> Stated exercise
Only lines holding the string "Treat" are wanted; copy each one from the material.

> Provided material
————
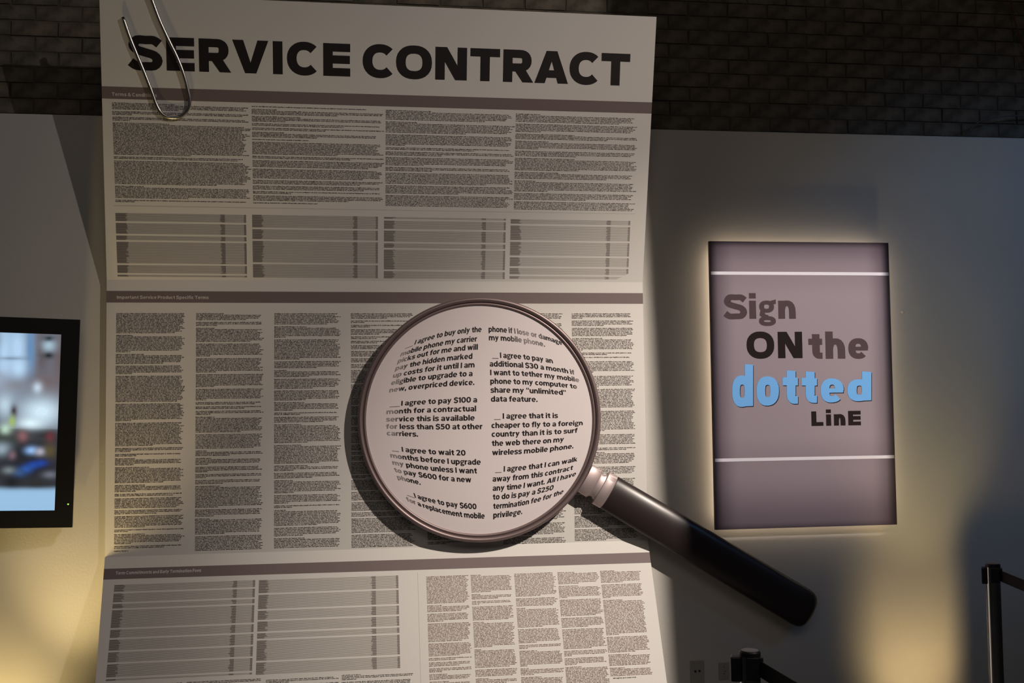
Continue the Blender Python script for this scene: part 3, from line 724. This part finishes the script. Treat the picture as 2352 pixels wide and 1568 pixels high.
# ================================================================= belt barrier posts
def stanchion(px, ytop, ztop, belt_px, lab, half_w):
    """post standing on the floor whose top shows at (px, ytop)"""
    top = at(px, ytop, (0, 0, 1), (0, 0, ztop)); r = .0254
    g = empty('barrier_post', (top.x, top.y, 0)); bpy.context.view_layer.update(); tag(g, lab, 'post', 'belt barrier posts in front of the wall')
    o0 = Vector((top.x, top.y, 0))
    def lt(name, prof, m, n=32, lb=None):
        V, Fc = lathe(prof, o0, UZ, UX, Vector((0, 1, 0)), n=n); o = mesh(name, V, Fc, m, smooth=True); md = o.modifiers.new('e', 'EDGE_SPLIT'); md.split_angle = math.radians(35); adopt(o, g); return o
    lt('base', [(0, .17), (.012, .17), (.022, .15), (.03, .05), (.045, .03)], m_blackpl, 40)
    lt('pole', [(.03, r), (ztop-.004, r)], m_chrome)
    lt('top_cap', [(ztop-.012, r+.0012), (ztop-.003, r+.0012), (ztop, r-.002), (ztop, .003)], m_blackpl)
    lt('cap_disc', [(ztop-.001, r*.86), (ztop+.0015, r*.84), (ztop+.002, .003)], mat('worn grey cap', (.22, .20, .20), .4))
    # cassette on the left, belt socket on the right, seen from the camera
    d = (o0-CP); d.z = 0; d.normalize(); rt = Vector((d.y, -d.x, 0))
    def cb(name, s0, s1, z0_, z1_, w_, m, bev=.003):
        c0 = o0+rt*s0; c1 = o0+rt*s1; V = []
        for z in (z0_, z1_):
            for c_, s_ in ((c0, -1), (c1, -1), (c1, 1), (c0, 1)): V.append(c_+d*s_*w_+UZ*z)
        o = mesh(name, V, [(0, 3, 2, 1), (4, 5, 6, 7), (0, 1, 5, 4), (1, 2, 6, 5), (2, 3, 7, 6), (3, 0, 4, 7)], m, bevel=bev); adopt(o, g)
    cb('belt_clip', -r-.022 if half_w > 20 else -r-.014, -r+.004, ztop-.075, ztop-.014, .016, m_blackpl)
    cb('socket', r-.004, r+.007, ztop-.035, ztop-.014, .012, m_blackpl)
    cb('front_slot', -r*.35, r*.9, ztop-.068, ztop-.012, r+.001, m_blackpl, .002)
    # belt running on towards the next post, outside the frame
    (bx, by) = belt_px; zc = ztop-.042
    st = o0+rt*(r*.8)+UZ*zc; en = at(bx, by, (0, 0, 1), (0, 0, zc)); dv = (en-st); dv.z = 0; L = 1.35; dv.normalize()
    k = Vector((-dv.y, dv.x, 0))*.0012; V = []; Fc = []; n = 12
    for i in range(n+1):
        t = i/n; p = st+dv*L*t-UZ*(.02*4*t*(1-t)*.3)
        V += [p-k-UZ*.02, p+k-UZ*.02, p+k+UZ*.02, p-k+UZ*.02]
    for i in range(n):
        a = 4*i
        for q in range(4): Fc.append((a+q, a+(q+1) % 4, a+4+(q+1) % 4, a+4+q))
    o = mesh('belt', V, Fc, m_belt); adopt(o, g); tag(o, 'black woven belt')
    return g
stanchion(1722, 1493.5, .97, (1790, 1561), 'nearer chrome belt barrier post, below the handle of the magnifying glass', 24)
stanchion(2280, 1294, .97, (2352, 1342.5), 'farther chrome belt barrier post at the right edge, below the blue lit wall', 14)

# ================================================================= wall fittings and cables
def plate(px, py, w_, h_, label, slots):
    c = aty(px, py, 0); g = empty('outlet', (c.x, 0, c.z-h_/2)); bpy.context.view_layer.update(); tag(g, label, 'outlet')
    adopt(box('cover_plate', (c.x-w_/2, -.006, c.z-h_/2), (c.x+w_/2, .0, c.z+h_/2), m_plate, bevel=.002), g)
    for sx, sz, sw, sh in slots:
        adopt(box('slot', (c.x+sx-sw/2, -.0066, c.z+sz-sh/2), (c.x+sx+sw/2, -.003, c.z+sz+sh/2), m_blackpl), g)
plate(1601, 1545, .068, .115, 'dim grey outlet with two dark round holes, low on the wall left of nearer post', [(-.010, .009, .010, .010), (.010, .010, .010, .010)])
plate(1662, 1540, .05, .08, 'small grey outlet plate between the socket and the nearer post', [(.0, .018, .004, .004), (.006, -.002, .004, .004), (0, -.012, .004, .004)])
cp = [aty(2225, 303, .05), aty(2236, 290, .045), aty(2255, 277, .06), aty(2290, 269, .08), aty(2330, 266, .1), aty(2400, 268, .12)]
V, Fc = tube(crv(cp, 5), .003, 8); cb_ = mesh('cable', V, Fc, mat('grey cable', (.12, .12, .11), .5), smooth=True)
tag(cb_, 'thin grey cable looping up from the wall top at the right', 'cable')
cp = [aty(2318, -20, .1), aty(2332, 50, .1), aty(2350, 105, .1), aty(2372, 170, .1)]
V, Fc = tube(crv(cp, 5), .004, 8); cb_ = mesh('cable', V, Fc, mat('red brown cable', (.10, .035, .02), .6), smooth=True)
tag(cb_, 'dark red cable hanging down the brick wall in the top right corner', 'cable')
c = aty(2073, 716, 0)
V, Fc = lathe([(0, .009), (.004, .008), (.006, .003)], Vector((c.x, .0005, c.z)), AXY, UX, UZ, n=16); nh = mesh('wall_plug', V, Fc, m_wall, smooth=True)
tag(nh, 'small painted plug on the wall just right of the sign', 'plug')

# unseen floor uplight below the frame; housing and two barn doors added for its wall glow
fu = empty('floor_uplight', (2.66, -.5, 0)); bpy.context.view_layer.update(); tag(fu, 'low black unseen floor uplight at the foot of the wall, with barn doors added to shape its glow', 'floor lamp')
adopt(box('housing', (2.60, -.56, .0), (2.72, -.455, .018), m_blackpl, bevel=.004), fu)
def door(xw, soft, h_):
    # upright plate added to cut the glow, standing in the vertical plane through the lamp and the wall line x = xw
    d_ = Vector((xw-2.66, .5, 0)); p = Vector((2.66, -.5, 0))+d_*soft; o_ = Vector((1 if xw > 2.66 else -1, 0, 0))
    V, Fc = slab((p+UZ*.004, p+o_*.16+UZ*.004, p+o_*.16+UZ*h_, p+UZ*h_), (0, -1, 0), .003)
    adopt(mesh('barn_door', V, Fc, m_blackpl), fu)
door(2.37, .13, .2); door(2.90, .22, .27)

# ================================================================= framing shutters of the spotlights (real plates in front of the lamps)
def shutter(name, L, tgt_box, dist, label, pad=.28):
    """a plate with a rectangular opening that frames the beam of lamp L on the wall rectangle (x0, x1, z0, z1)"""
    a0, a1, b0, b1 = tgt_box; cs = [Vector((a0, 0, b0)), Vector((a1, 0, b0)), Vector((a1, 0, b1)), Vector((a0, 0, b1))]
    ctr = sum(cs, Vector())/4; f = (ctr-L).normalized(); inner = [L+(c_-L)*(dist/(c_-L).dot(f)) for c_ in cs]
    s = f.cross(UZ).normalized(); up = s.cross(f); m_ = L+f*dist
    outer = [m_+s*sx*pad+up*sz*pad for sx, sz in ((-1, -1), (1, -1), (1, 1), (-1, 1))]
    V = inner+outer+[v+f*.004 for v in inner+outer]; Fc = []
    for i in range(4):
        j = (i+1) % 4; Fc += [(i, j, 4+j, 4+i), (8+i, 12+i, 12+j, 8+j), (i, 8+i, 8+j, j), (4+i, 4+j, 12+j, 12+i)]
    o = mesh(name, V, Fc, m_blackpl); tag(o, label, 'lamp shutter'); return o
shutter('framing_shutter', SGN, (x0-.008, x1-.035, z0-.045, z1-.035), .8, 'black shutter plate of the spotlight that frames the sign')
def flag(name, L, edge_top, edge_bot, dist, label, wdt=.9):
    f = ((Vector(edge_top)+Vector(edge_bot))/2-L).normalized()
    a, b = [L+(Vector(e)-L)*(dist/(Vector(e)-L).dot(f)) for e in (edge_top, edge_bot)]
    s = f.cross(UZ).normalized(); V = [a, b, b+s*wdt, a+s*wdt]; V += [v+f*.004 for v in V]
    o = mesh(name, V, [(0, 1, 2, 3), (7, 6, 5, 4), (0, 4, 5, 1), (1, 5, 6, 2), (2, 6, 7, 3), (3, 7, 4, 0)], m_blackpl); tag(o, label, 'lamp shutter'); return o
et = aty(1464, 250, 0); eb = aty(1532, 1450, 0); ex = eb-et
flag('barn_door', KEY, et-ex*2.0, eb+ex*.8, 1.5, 'black barn door flag in front of the main spotlight')
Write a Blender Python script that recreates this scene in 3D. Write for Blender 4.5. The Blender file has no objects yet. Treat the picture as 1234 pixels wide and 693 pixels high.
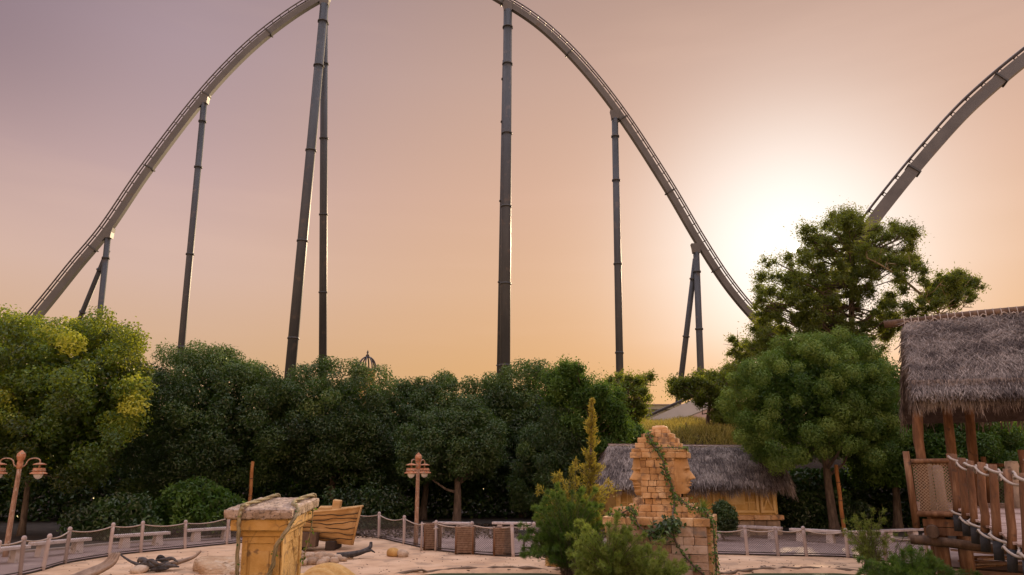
————
> Solution to this exercise
Continue the Blender Python script for this scene: part 3, from line 724. This part finishes the script. Treat the picture as 2352 pixels wide and 1568 pixels high.
Write a Blender Python script that recreates this scene in 3D. Write for Blender 4.5. The Blender file has no objects yet. Treat the picture as 1234 pixels wide and 693 pixels high.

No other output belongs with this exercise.